Minor: va_start() counts as code, and having code before declarations
within a block is not standard in C90, although it is supported as an
extension in several popular compilers and is standard in C99.

> FILE *fp;
> char *buffer;
> buffer = va_arg(ap,char*);
> fp = fopen("log","a");
>
> //printf("%s %d",buffer,strlen(buffer));
>
> if(fo == stdout || fo == stderr)
> {
> fp = fopen("log","a");
> if (fp == NULL)
> return(-1);
> if(fwrite(buffer,sizeof(char),strlen(buffer),fp)> 0)
> return(strlen(buffer));


This will only print the format string, not any converted data that it
calls for, which means the only valid invocations are with exactly two
arguments (fp and str) and you don't need variadic. If you really want
fprintf functionality, use vfprintf, or sprintf or better snprintf
(also a common extension in C90, standard in C99) plus fwrite.

> }
> else
> {
> return (-1);


From your description elsethread I thought you do want to
allow/support output to files other than stdout/err, you just don't
want the redirection to apply to those other files.

> Works in gcc but doesn't work in the embedded IDE. I guess, the
> embedded compiler does not support variable arguments macro. Though it
> definitely supports variable argument functions.
>

vararg functions have been standard since C90, which is almost
universally implemented (modulo bugs), and were fairly common even
before standardization. variadic macros are new in C99, not yet widely
implemented, and were/are not common outside of C99 and gcc.

> Though I am still testing.
>
> Anyways, another option that I can think of is
>
> #define fprintf(x,y) my_fprintf_1(x,y)
> #define fprintf(x,y,z) my_fprintf_2(x,y,z)
> ...
> and so on. A dirty way of doing this. What do you guys think ?
>

That can't work at all; Cpp allows only one definition for a macro.

What does work is
#define fprintf0(f,s), my_fprintf_0(f,s)
#define fprintf1(f,s,a) my_fprintf_1(f,s,a)
#define fprintf2(f,s,a,b) my_fprintf_2(f,s,a,b)
(where I count the number of variable/data args only) but this
requires changing each invocation, which you wanted to avoid.

Using an 'object-like' (nonparameterized) macro instead can work:

#undef fprintf
#define fprintf my_fprintf

void my_fprintf (FILE * f, /*restrict*/ const char * s, ...)
/* note signature EXACTLY SAME as real fprintf() */
{ blah blah blah }

and then usage as fprintf (fp, "foo", x, y, z) just expands to
my_fprintf (fp, "foo", x, y, z) and your function can do its thing.

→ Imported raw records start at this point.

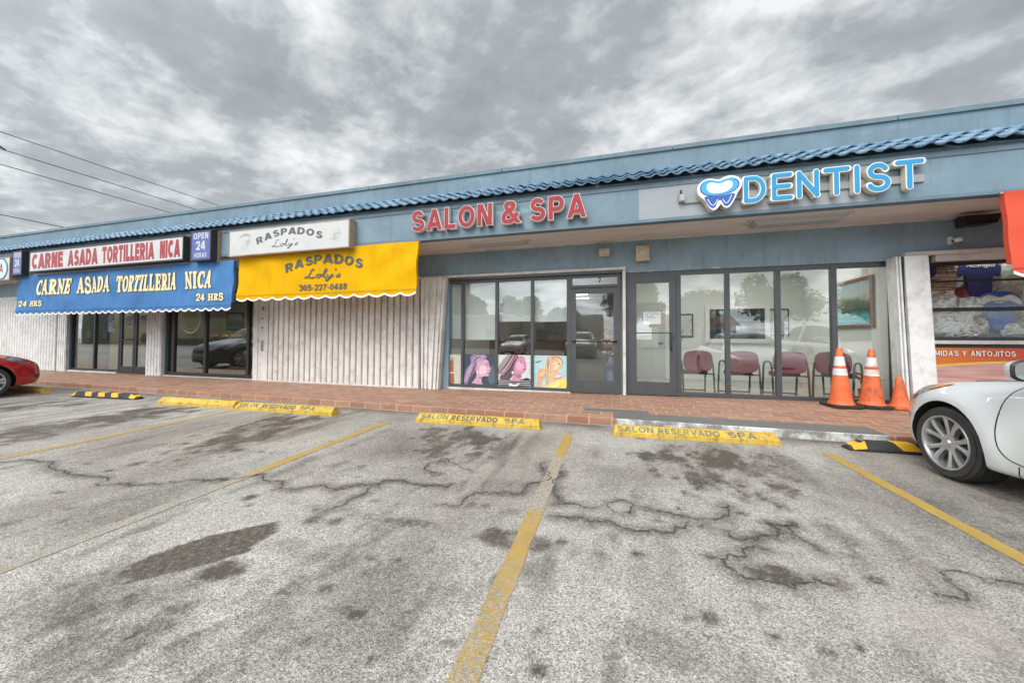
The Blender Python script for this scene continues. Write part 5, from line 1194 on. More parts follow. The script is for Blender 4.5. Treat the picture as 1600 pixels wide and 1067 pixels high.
            for k_ in range(spokes):
                for half in (-1, 1):
                    a_ = 2 * math.pi * (k_ + .05) / spokes + half * (.30 if spokes == 5 else .16); a0 = 2 * math.pi * (k_ + .05) / spokes + half * .12
                    ri, ro = .05, rr_ - .014; wi, wo = .017, .026
                    pts = []
                    for (r__, aa, wd, dp) in ((ri, a0, wi, -.022), ((ri + ro) * .55, a0 + (a_ - a0) * .6, wi * 1.05, -.008), (ro, a_, wo, -.004)):
                        cx_, cy_ = r__ * math.cos(aa), r__ * math.sin(aa); tx_, ty_ = -math.sin(aa), math.cos(aa)
                        pts += [(dp - .008, cx_ - tx_ * wd, cy_ - ty_ * wd), (dp, cx_, cy_), (dp - .008, cx_ + tx_ * wd, cy_ + ty_ * wd), (dp - .05, cx_ + tx_ * wd * .9, cy_ + ty_ * wd * .9), (dp - .05, cx_ - tx_ * wd * .9, cy_ - ty_ * wd * .9)]
                    sp_.add(pts, [(5 * i + j, 5 * i + (j + 1) % 5, 5 * i + 5 + (j + 1) % 5, 5 * i + 5 + j) for i in range(2) for j in range(5)])
            sp_.build('spokes', rim_mat, wh)
            hb = MB().lathe([(0, -.10), (rr_ * .62, -.10), (rr_ * .62, -.085), (0, -.085)], 40, 0, 'X'); hb.build('brake_disc', paint('brake_steel', (.13, .125, .12), .4, .2, metal=.6), wh)
            MB().lathe([(0, -.205), (rr_ - .03, -.205), (rr_ - .03, -.2), (0, -.2)], 32, 0, 'X').build('wheel_back', M_UNDER, wh)
    return o
M_PWHITE = carpaint('white_car_paint', (.70, .73, .74)); M_PRED = carpaint('red_car_paint', (.48, .008, .012)); M_PGREY = carpaint('charcoal_car_paint', (.025, .028, .033)); M_PSIL = carpaint('grey_car_paint', (.18, .185, .19)); M_PMAR = carpaint('maroon_car_paint', (.12, .01, .015))
make_car('parked_car', COUPE, (3.70, 4.83, 0), 0, M_PWHITE, 'white two door coupe at the right edge with silver split spoke wheels', M_SILVER)
make_car('parked_car', SEDAN, (-12.36, 4.56, 0), 0, M_PRED, 'red sedan at the left edge, nose towards the walkway', M_SILVER, 7)

# ---------------------------------------------------------------- things in the shop windows
# roller blinds
M_BLIND = paint('white_blind_fabric', (.82, .84, .83), .9, .03, bump=.05)
def blind(x0, x1, zb, lab, y=7.17):
    o = empty('roller_blind', ((x0 + x1) / 2, y, 2.40), lab, 'blind', 'roller blinds in the salon window'); w = (x1 - x0) / 2
    MB().box(-w, w, 0, .004, zb - 2.40, 0).build('fabric', M_BLIND, o); MB().tube([(-w, .02, .02), (w, .02, .02)], .025).build('roller', M_WHITE, o); MB().box(-w, w, -.006, .01, zb - 2.42, zb - 2.4005).build('hem_bar', M_WHITE, o)
blind(-3.50, -3.135, 1.20, 'narrow white roller blind half drawn beside the shutter bundle'); blind(-3.09, -2.355, 1.18, 'white roller blind drawn lowest over the ponytail woman poster'); blind(-2.315, -1.585, 1.57, 'white roller blind above the striped shirt poster'); blind(-1.545, -.82, 1.56, 'white roller blind above the blonde woman poster')
# posters behind the glass
SK1, SK2, SK3 = (.62, .38, .50), (.58, .26, .40), (.76, .46, .30)
PM = {}
def pm_(c):
    k_ = 'print_%03d%03d%03d' % tuple(int(v * 99) for v in c)
    if k_ not in PM: PM[k_] = paint(k_, c, .6, .14, 14, bump=0)
    return PM[k_]
def strands(seed, c0, c1, base, n=12, spread=.06):
    r_ = random.Random(seed); out = []
    for k_ in range(n): dx, dz = r_.uniform(-spread, spread), r_.uniform(-spread, spread); out.append((r_.choice((c0, c1)), [(a + dx + r_.uniform(-.012, .012), b + dz + r_.uniform(-.012, .012)) for a, b in base], 2))
    return out
def poster(x0, x1, z0_, z1_, bgc, shapes, lab, y=7.0655):
    m = MB().box(x0, x1, y, y + .0035, z0_, z1_, 0); mats = [pm_(bgc)]; w, h = x1 - x0, z1_ - z0_
    for i, (c, pts, sm_) in enumerate(shapes):
        if sm_ == 2:                                   # a hair strand: thin tapering stroke
            q_ = chaikin(pts, 2, False); L_, R_ = [], []
            for t_, (a, b) in enumerate(q_):
                p0, p1 = q_[max(0, t_ - 1)], q_[min(len(q_) - 1, t_ + 1)]; l_ = math.hypot(p1[0] - p0[0], p1[1] - p0[1]) or 1; k_ = .011 * math.sin(math.pi * (.12 + .8 * t_ / len(q_))); L_.append((a - (p1[1] - p0[1]) / l_ * k_, b + (p1[0] - p0[0]) / l_ * k_)); R_.append((a + (p1[1] - p0[1]) / l_ * k_, b - (p1[0] - p0[0]) / l_ * k_))
            pts, sm_ = L_ + R_[::-1], 0
        mt = pm_(c)
        if mt not in mats: mats.append(mt)
        q = chaikin(pts, 2) if sm_ else pts; q = [(x0 + max(.0, min(1, a)) * w, z0_ + max(.0, min(1, b)) * h) for a, b in q]
        tri = tessellate_polygon([[Vector((a, b, 0)) for a, b in q]]); m.add([(a, y - .0006 * (i + 1), b) for a, b in q], [tuple(t) for t in tri], mats.index(mt))
    return tag(m.build('poster', mats, None, False), lab, 'poster', 'posters of women along the foot of the salon window')
poster(-3.50, -3.13, .17, .84, (.60, .60, .50), [((.40, .16, .08), [(.10, .0), (.52, .0), (.50, .3), (.44, .5), (.48, .72), (.44, .78), (.40, .95), (.34, .74), (.31, .97), (.26, .74), (.22, .9), (.19, .66), (.12, .6)], 1), ((.55, .25, .13), [(.06, .0), (.22, .0), (.2, .45), (.14, .7), (.06, .6)], 1), ((.72, .70, .66), [(.10, .36), (.50, .40), (.50, .44), (.10, .40)], 0), ((.35, .1, .08), [(.10, .42), (.50, .46), (.50, .475), (.10, .435)], 0)], 'narrow pale poster of a raised arm with a bracelet')
poster(-3.09, -2.36, .17, .85, (.055, .07, .10), [((.10, .14, .17), [(.75, .1), (1, .05), (1, .6), (.8, .7)], 1), ((.30, .20, .36), [(.0, .0), (.12, .0), (.28, .35), (.38, .5), (.5, .62), (.72, .84), (.74, .95), (.66, 1.0), (.4, 1.0), (.24, .98), (.2, .84), (.26, .72), (.12, .6), (.03, .4)], 1),
    ((.46, .34, .52), [(.03, .1), (.1, .1), (.22, .45), (.36, .62), (.62, .8), (.66, .9), (.5, .96), (.36, .9), (.3, .7), (.12, .5)], 1), ((.20, .12, .24), [(.12, .05), (.18, .1), (.3, .42), (.36, .58), (.26, .6)], 1), (SK1, [(.20, .0), (.3, .15), (.42, .3), (.4, .45), (.38, .62), (.46, .76), (.62, .82), (.74, .84), (.80, .76), (.80, .66), (.86, .55), (.82, .52), (.83, .46), (.8, .42), (.8, .36), (.72, .30), (.60, .34), (.56, .2), (.60, .06), (.7, .0)], 1),
    ((.74, .54, .62), [(.5, .36), (.6, .36), (.74, .44), (.74, .6), (.6, .68), (.48, .6)], 1), ((.50, .25, .36), [(.37, .54), (.44, .56), (.45, .70), (.38, .72), (.35, .64)], 1), ((.07, .05, .08), [(.69, .655), (.80, .675), (.79, .655), (.72, .64)], 1), ((.12, .07, .1), [(.66, .715), (.80, .745), (.79, .728), (.68, .70)], 1), ((.45, .10, .18), [(.74, .43), (.83, .44), (.82, .405), (.76, .40)], 1), ((.7, .72, .78), [(.42, .38), (.46, .42), (.46, .5), (.41, .48)], 1), ((.06, .07, .12), [(.18, .0), (.24, .10), (.45, .06), (.6, .08), (.66, .0)], 1)] + strands(1, (.52, .42, .60), (.20, .13, .26), [(.08, .1), (.2, .4), (.3, .62), (.34, .75)], 12, .06) + strands(2, (.55, .44, .62), (.2, .13, .25), [(.28, .78), (.4, .92), (.56, .96), (.70, .90)], 9, .04) + strands(3, (.40, .22, .32), (.72, .52, .60), [(.44, .30), (.56, .30), (.70, .36)], 4, .03), 'poster of a woman in profile with a lilac ponytail on dark blue')
poster(-2.31, -1.59, .17, .85, (.62, .66, .66), [((.35, .28, .30), [(.0, .35), (.12, .5), (.24, .62), (.36, .9), (.5, 1.0), (.28, 1.0), (.12, .8), (.0, .6)], 1), ((.17, .10, .13), [(.06, .22), (.2, .2), (.38, .24), (.52, .5), (.56, .75), (.66, 1.0), (.42, 1.0), (.34, .85), (.24, .62), (.1, .42)], 1), ((.42, .26, .32), [(.12, .4), (.24, .5), (.42, .75), (.6, .96), (.52, 1.0), (.36, .86), (.2, .6)], 1), ((.10, .08, .07), [(.26, .25), (.38, .26), (.48, .5), (.42, .6), (.34, .45)], 1), (SK2, [(.42, .16), (.46, .36), (.48, .56), (.52, .78), (.60, .94), (.72, .98), (.82, .92), (.84, .76), (.88, .66), (.85, .62), (.86, .56), (.82, .50), (.74, .46), (.70, .36), (.72, .28), (.8, .20)], 1),
    ((.74, .40, .54), [(.56, .55), (.68, .52), (.78, .6), (.78, .8), (.66, .86), (.56, .74)], 1), ((.06, .03, .05), [(.66, .77), (.75, .79), (.75, .765), (.68, .75)], 1), ((.06, .03, .05), [(.80, .78), (.85, .78), (.84, .765), (.80, .765)], 1), ((.15, .06, .09), [(.65, .83), (.76, .85), (.75, .83), (.66, .81)], 1), ((.42, .05, .12), [(.74, .59), (.85, .60), (.83, .565), (.76, .56)], 1), ((.8, .78, .74), [(.41, .48), (.45, .52), (.48, .46), (.45, .40)], 1), ((.045, .04, .06), [(.0, .0), (1, .0), (1, .28), (.84, .33), (.74, .25), (.56, .20), (.4, .24), (.2, .27), (.0, .24)], 1)]
    + [((.70, .67, .70), [(.02, .04 + .055 * i), (.98, .04 + .055 * i), (.98, .058 + .055 * i), (.5, .05 + .055 * i), (.02, .058 + .055 * i)], 0) for i in range(4)] + [((.8, .78, .76), [(.32, .06), (.45, .04), (.62, .06), (.68, .17), (.6, .12), (.46, .10), (.36, .15)], 1)] + strands(4, (.52, .36, .40), (.10, .06, .08), [(.1, .36), (.24, .52), (.38, .76), (.52, .96)], 16, .07) + strands(5, (.45, .2, .3), (.30, .10, .18), [(.50, .42), (.58, .36), (.68, .40)], 4, .03), 'poster of a dark haired woman in a black and white striped shirt')
poster(-1.54, -.85, .17, .85, (.42, .62, .66), [((.20, .25, .25), [(.0, .78), (.2, .86), (.26, .82), (.1, .76)], 1), ((.72, .56, .34), [(.3, .1), (.36, .3), (.32, .5), (.34, .8), (.46, 1.0), (.74, 1.0), (.86, .9), (.86, .75), (.80, .82), (.6, .9), (.52, .6), (.54, .3), (.44, .1)], 1), ((.46, .20, .10), [(.34, .2), (.44, .3), (.52, .55), (.50, .7), (.44, .5), (.38, .35)], 1), (SK3, [(.50, .5), (.48, .7), (.54, .88), (.7, .92), (.82, .86), (.84, .72), (.80, .6), (.72, .5), (.80, .40), (.9, .30), (.6, .2), (.48, .28), (.54, .44)], 1), ((.86, .62, .44), [(.56, .6), (.66, .54), (.74, .64), (.74, .8), (.6, .82)], 1),
    ((.12, .06, .04), [(.56, .70), (.64, .72), (.63, .695)], 0), ((.12, .06, .04), [(.69, .75), (.78, .77), (.77, .745)], 0), ((.45, .08, .07), [(.60, .55), (.69, .575), (.67, .54)], 0), ((.70, .38, .22), [(.08, .0), (.12, .3), (.12, .5), (.2, .6), (.34, .62), (.4, .52), (.34, .38), (.24, .3), (.22, .0)], 1), ((.80, .5, .33), [(.16, .42), (.3, .56), (.36, .5), (.26, .36)], 1), ((.55, .36, .36), [(.58, .38), (.76, .5), (.88, .42), (.8, .33), (.64, .30)], 1), ((.78, .66, .64), [(.60, .38), (.76, .46), (.86, .42), (.78, .37), (.64, .34)], 1), ((.78, .66, .16), [(.3, .0), (1, .0), (1, .34), (.88, .34), (.7, .28), (.55, .18), (.4, .14)], 1), ((.84, .78, .40), [(.45, .0), (.6, .12), (.8, .24), (.75, .1)], 1)] + strands(6, (.85, .72, .50), (.45, .28, .14), [(.40, .2), (.42, .5), (.42, .75), (.52, .94)], 12, .05) + strands(7, (.86, .74, .52), (.52, .34, .18), [(.50, .92), (.64, .97), (.8, .9), (.84, .78)], 8, .03), 'poster of a blonde woman in a yellow top holding her hair')
tag(MB().box(-2.0, -1.9, 7.3, 7.31, 0, .01).build('x', M_WHITE), None) if False else None
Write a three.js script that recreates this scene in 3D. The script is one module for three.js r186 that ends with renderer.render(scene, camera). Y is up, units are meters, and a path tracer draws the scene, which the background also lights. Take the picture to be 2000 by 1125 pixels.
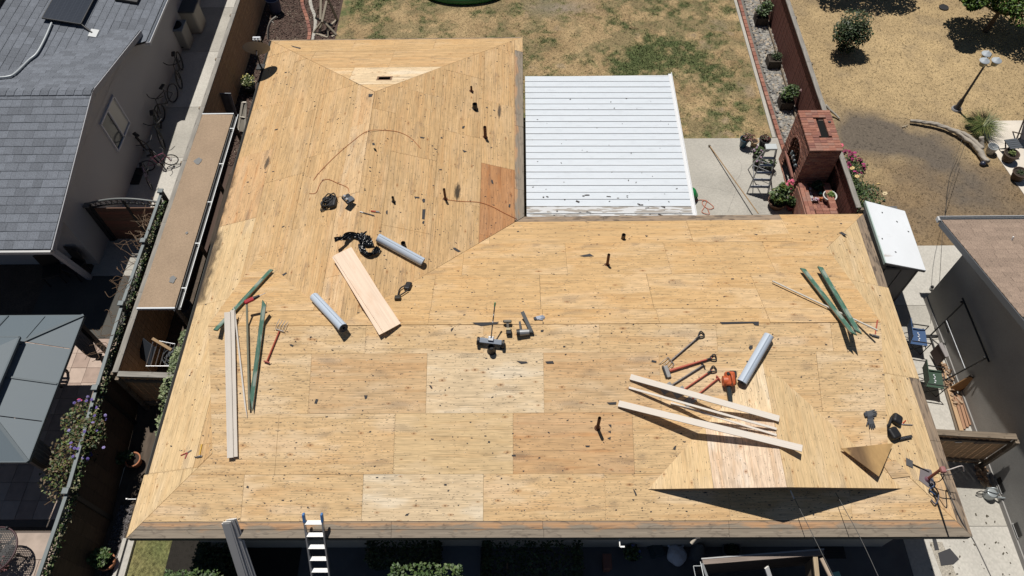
import * as THREE from 'three';
import { mergeGeometries } from 'three/addons/utils/BufferGeometryUtils.js';
import { RoundedBoxGeometry } from 'three/addons/geometries/RoundedBoxGeometry.js';

// ---------------------------------------------------------------- camera, sky, sun, exposure
const W = 1024, H = 576;
const scene = new THREE.Scene();
const F = 1427.115, CX = 1000, CY = 562.5;                 // lens of the drone, in pixels of a 2000 px wide frame
const PITCH = 0.9846, YAW = -0.0237, ROLL = -0.0263;
const camera = new THREE.PerspectiveCamera(2 * Math.atan(CY / F) * 180 / Math.PI, W / H, 0.1, 900);
const FW = new THREE.Vector3(Math.sin(YAW) * Math.cos(PITCH), -Math.sin(PITCH), -Math.cos(YAW) * Math.cos(PITCH));
const RT0 = new THREE.Vector3(Math.cos(YAW), 0, Math.sin(YAW));
const UP0 = new THREE.Vector3().crossVectors(RT0, FW);
const RT = RT0.clone().multiplyScalar(Math.cos(ROLL)).addScaledVector(UP0, Math.sin(ROLL));
const UP = UP0.clone().multiplyScalar(Math.cos(ROLL)).addScaledVector(RT0, -Math.sin(ROLL));
const EYE = new THREE.Vector3(0, 17.6, 0);
camera.position.copy(EYE);
camera.quaternion.setFromRotationMatrix(new THREE.Matrix4().makeBasis(RT, UP, FW.clone().negate()));
camera.updateMatrixWorld();
scene.add(camera);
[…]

Caveat: this is officially not supported by the standard -- overriding
any standard-library feature is not -- but it is likely to work on all
real implementations, at least as long as you do it only for source
i.e. NOT before #include'ing system or even third-party headers. And
of course it only applies to calls within code you write or modify and
compile, not within any object libraries that you call.